Lending Club reported the results for the 3rd quarter today.
Financial Highlights are:
- Originations – Loan originations in the third quarter of 2015 were $2.24 billion, compared to $1.17 billion in the same period last year, an increase of 92% year-over-year. The Lending Club platform has now facilitated loans totaling over $13.4 billion since inception.
- Operating Revenue – Operating revenue in the third quarter of 2015 was $115.1 million, compared to $56.5 million in the same period last year, an increase of 104% year-over-year. Operating revenue as a percent of originations, or revenue yield, was 5.15% in the third quarter, up from 4.85% in the prior year.
- Adjusted EBITDA – Adjusted EBITDA was $21.2 million in the third quarter of 2015, compared to $7.5 million in the same period last year. As a percent of operating revenue, Adjusted EBITDA margin increased to 18.4% in the third quarter of 2015, up from 13.3% in the prior year.
- Net Income – GAAP net income was $1.0 million for the third quarter of 2015, compared to a net loss of $7.4 million in the same period last year. GAAP net income included $13.5 million of stock-based compensation expense during the third quarter of 2015, compared to $10.5 million in the prior year.
- Earnings Per Share (EPS) – Basic and diluted earnings per share was $0.00 for the third quarter, compared to basic and diluted EPS of ($0.12) in the same period last year.
- Adjusted EPS – Adjusted EPS was $0.04 for the third quarter of 2015, compared to $0.02 in the same period last year.
- Cash, Cash Equivalents and Securities Available for Sale – As of September 30, 2015, cash, cash equivalents and securities available for sale totaled $918 million, with no outstanding debt.
“We had another spectacular quarter, with revenue growth re-accelerating from 98% to 104%, and EBITDA jumping 181% year-over-year to reach 18.4% margin ,” said Lending Club founder and CEO Renaud Laplanche. “With over 1.2 million customers, continuously high customer satisfaction, strong credit performance, increased marketing efficiency and lower customer acquisition costs, we are continuing to observe tremendous network effects and benefits of scale. Our results this quarter combined with our raised Q4 outlook lead us to forecast a near doubling of revenue again this year and look toward 2016 with high confidence.”

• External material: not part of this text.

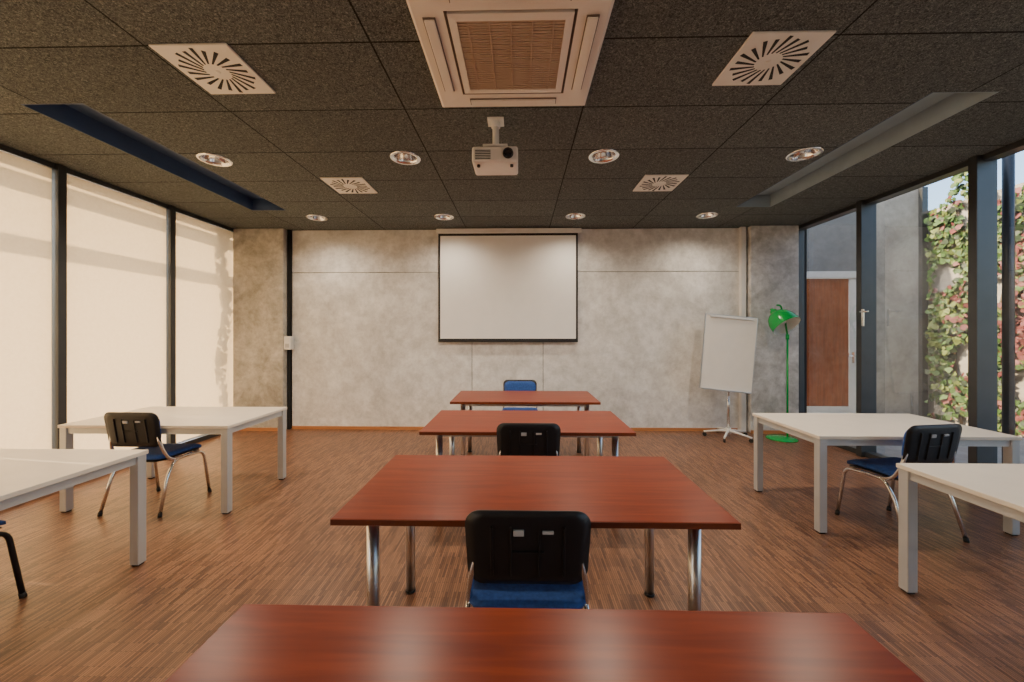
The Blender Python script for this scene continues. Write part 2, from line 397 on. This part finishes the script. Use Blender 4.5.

Lending Club opened to retail investors in nine new states, bringing investor base, which is very sticky, to over 100,000.
Small business loans grew in line with expectations.
Traditional banks do not benefit from network effects. Lending Club on the other hand does benefit strongly from network effects. All these dynamics lead to lower acquisition costs and higher margins.
From the Q&A of the earning call:
- Decrease in returns (approx 1%) is due to network effects allowing Lending Club to pass some benefits in form of lower interest rates to borrowers. This is also enabled by high investor demand.
- Custom loans are stable quarter of quarter. Lending Club has not transferred loans to the standard product.
- Customer acquisition costs have not risen as Lending Club has invested early into the product and now benefits from it, e.g. through good customer ratings driving traffic
- On the question if there is an increase on fraud attempts, Lending Club responded that there was no increase in attempts or frauds committed. Laplanche is not surprised that new platforms might experience a rise of attempts.
- Does Santander exiting consumer loans have any impact on the relationship between LC and Santander? Santander was a great partner and accounted for a single digit percentage of volume. Lending Club has replaced Santander with other institutional lenders. The very diverse investor base of Lending Club is seen by Laplanche as a competitive advantage over newer platforms.
- Madden has no direct impact on the investor base of Lending Club.
- Are whole loans growing faster than originations? The mix is a function of the mix and appetite of the investors behind it.